Don Lee and Jim Puzzanghera examine how if he actually reaches the White House, the sheer size of Trump’s business holdings, his active role in varied companies and his knack for self-promotion will pose unprecedented political, financial and ethical challenges.


Our team will be tracking the action leading up to the elections in Florida, Ohio, Illinois, Missouri and North Carolina on Trail Guide, with hundreds of delegates up for grabs.

How does the delegate process work, and why do we hear so much about them during the election? We broke down the process for you using Peeps.  Track the delegate race and see also: The Iowa caucus explained using gummy bears For more, go to latimes.

Are you voting in one of the states holding contests Tuesday? Send us your photos and tweets, or share what you’re seeing at the polls.

We’re tracking the delegate race bit by bit. But because the process can also be a little confusing, we produced another candy-themed political video to help make the delegate process as clear as … well, marshmallow.

Here’s everything you wanted to know about how it works, explained using Peeps.


State Sen. Ben Hueso, among the staunchest advocates for more regulations on Uber and Lyft, has used his power as chairman of the Senate Energy, Utilities and Communications Committee to stall two widely supported ride-sharing bills.

Hueso, a Democrat from San Diego, says his personal experience with the transportation industry gives him insight into ride-sharing, but it stems from his family’s taxicab business — one of the largest in San Diego. And the taxi company owned by Hueso’s brothers is suing the state over an issue that one of the bills seeks to address.

The lawmaker told Liam Dillon that he expected to lose his battle for greater ride-sharing regulations because of Uber and Lyft’s popularity.



Fallout from last year’s SB 350 climate change fight is hitting one Southern California Democrat, Christine Mai-Duc reports.

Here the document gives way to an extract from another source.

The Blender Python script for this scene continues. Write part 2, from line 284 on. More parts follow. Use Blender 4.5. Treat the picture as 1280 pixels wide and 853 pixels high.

Assemblywoman Cheryl Brown, one of a contingent of self-described moderate Democrats who held back support of the bill until a controversial oil provision was removed, is facing a potentially bruising reelection fight against a progressive outsider who’s earned the backing of some environmental groups and labor unions.


This could well be the week when we know President Obama’s nominee for the Supreme Court, a person who at this point would generate a lot of attention without actually ever generating a confirmation hearing.

Sarah Wire talked with California’s senators — who have voted on six of the eight sitting justices — about the unusual situation they find themselves in. It’s particularly poignant for retiring Sen. Barbara Boxer, who didn’t expect she’d be facing a Supreme Court showdown in her final months in office. Boxer reflects on how Anita Hill’s testimony and the all-male Judiciary Committee is the reason she ended up in the Senate.


He’s back. Former state assemblyman and Republican gubernatorial candidate Tim Donnelly is returning to politics with a last-minute bid challenging Rep. Paul Cook (R-Yucca Valley). Donnelly, a former leader in the Minuteman border patrol group and tea party favorite, could benefit from votes mobilized by Trump’s candidacy.

And former Los Angeles City Councilman Richard Alarcon, who saw his convictions for perjury and voter fraud thrown out two months ago, has another curveball in store for the San Fernando Valley: He’s running for Congress against Rep. Tony Cardenas (D-Los Angeles).


An intriguing story line emerged at the end of last week in the state Capitol: Could Big Tobacco be planning referendum measures asking the voters to overturn the newly approved package of tobacco bills, including a boost in the smoking age to 21 and new regulations on e-cigarettes?

Patrick McGreevy reports on the email a tobacco lobbyist sent to legislative staffers warning a big, big political campaign could be brewing this November if Gov. Jerry Brown signs the measures into law over the next few days.

George Skelton also tackles tobacco in his Monday column, detailing the eye-popping $10 per signature the lobby is willing to spend to get the referendum on the ballot. “You can’t say you were not warned,” read the email threat.


That big battle showed that the politics of tobacco in California are more complicated than you might think. Sacramento Bureau Chief John Myers leads a discussion on this week’s California Politics Podcast that looks at the tricky tobacco negotiations among Democrats, as well as discussions about other big bills and the leadership team chosen by Assembly Speaker Anthony Rendon. Remember that you can subscribe to the weekly podcast.


-- California’s snack tax may be back, if one legislator has her way and voters agree in 2018.

-- Our newest reporter Del Quentin Weber describes how the assassination attempt forever changed Nancy Reagan.

-- Cathy Decker, David Lauter and I did a podcast last week about the media’s Trump obsession.

-- Cindy Carcamo details how immigration is particularly personal this year for California’s Cuban American community, especially because two Cuban American presidential candidates have tried to outdo each other by taking an increasingly harder line on immigration.

-- Trump’s lawyers on Friday contested an Orange County woman’s request to withdraw from a lawsuit she filed against Trump University, claiming the entire case was built around her and it would be unfair to the defense for her to bail out now.

-- A new Treasury Department savings program aims to close the gap for the nearly half of California workers who don’t have a retirement savings plan available at work.